Natural gas and crude futures continued to sink on Wednesday as bullish fundamentals for each commodity remained elusive. August natural gas declined by 7.6 cents to close at $3.353 while August crude futures plummeted $2.79 to close at $60.14/bbl.

During this most recent drop, the two commodities have certainly been feeding off each other. In just over a week’s time, August crude has shaved 16%, or $11.65, of its value from its $71.49/bbl close on June 29. Tuesday’s regular session decline accounted for $1.12 of the loss. Since the August gas contract’s $4.105 close on June 26, futures have dropped 18%, or 75.2 cents.

“We’re just seeing continued weakness out there right now,” said Tom Saal, a broker with Hencorp Becstone Futures in Miami. “Crude futures just got the living snot beat out of it on Wednesday, but I always thought crude overstepped a bit on its last rally. Now it is coming back to the $50-60/bbl area it always should have been in.”

Natural gas futures are kind of the opposite story, the veteran broker told NGI. “I still think natgas is being pushed way down below where it ought to be. I think the funds are piling on here with selling and once they are done, we should start to come back around. The funds are still well short in natural gas, where they hold kind of a balanced position in other commodities.”

Talking price, Saal said the $3.155 low from late April is certainly back in play. “It is never safe to pick a bottom in the market. I think what we’re seeing unfold is key evidence of that point. It really appears the natural gas futures market is going to continue to disintegrate until these guys quit selling,” he said. “Wednesday’s pattern under Market Profile is considered a nontrend day — where the market may have balanced out a bit where it had not in the past. It could be an indication of where the sellers will finally stop selling, but we’ll give it another day or two to see if that is the case. I’m waiting for these kinds of patterns to show that the sellers have run out of bullets. When that happens, we’re really sitting on somewhat of a powder keg and all we need is for someone to light the fuse.”

Short-term traders are not optimistic. “We are going to $3, maybe $2.500. I don’t think crude matters; there is no interest, there is no weather, and there is nothing that can make this market pick its head up,” said a floor trader. “People are talking the October contract at $2.450 to $2.500. The market is still in a bear mode and I think it’s another 50 to 75 cents before the market bottoms out. I’m sure, however, there will be bumps along the way.”

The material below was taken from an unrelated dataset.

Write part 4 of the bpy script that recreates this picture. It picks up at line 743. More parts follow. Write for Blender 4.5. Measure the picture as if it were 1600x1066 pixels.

Turning attention to Thursday morning’s natural gas storage report for the week ending July 3, industry estimates indicate that the market is likely to see its third consecutive sub-100 Bcf injection. A Reuters survey of 21 industry players produced an injection range of 71 Bcf to 100 Bcf with an average build expectation of 83 Bcf.

In addition to falling short of triple digits for the third straight week, an 83 Bcf build would mark the second consecutive build below historical averages. Last year for the corresponding week 89 Bcf was injected into underground storage and the five-year average build is 90 Bcf.

Bentek Energy’s flow model indicates an injection of 79 Bcf, which would bring stocks 3.8% above the five-year high and 19.5% above the five-year average. The estimate includes a 62 Bcf injection in the East region, a 14 Bcf build in the Producing region and a 3 Bcf addition in the West region.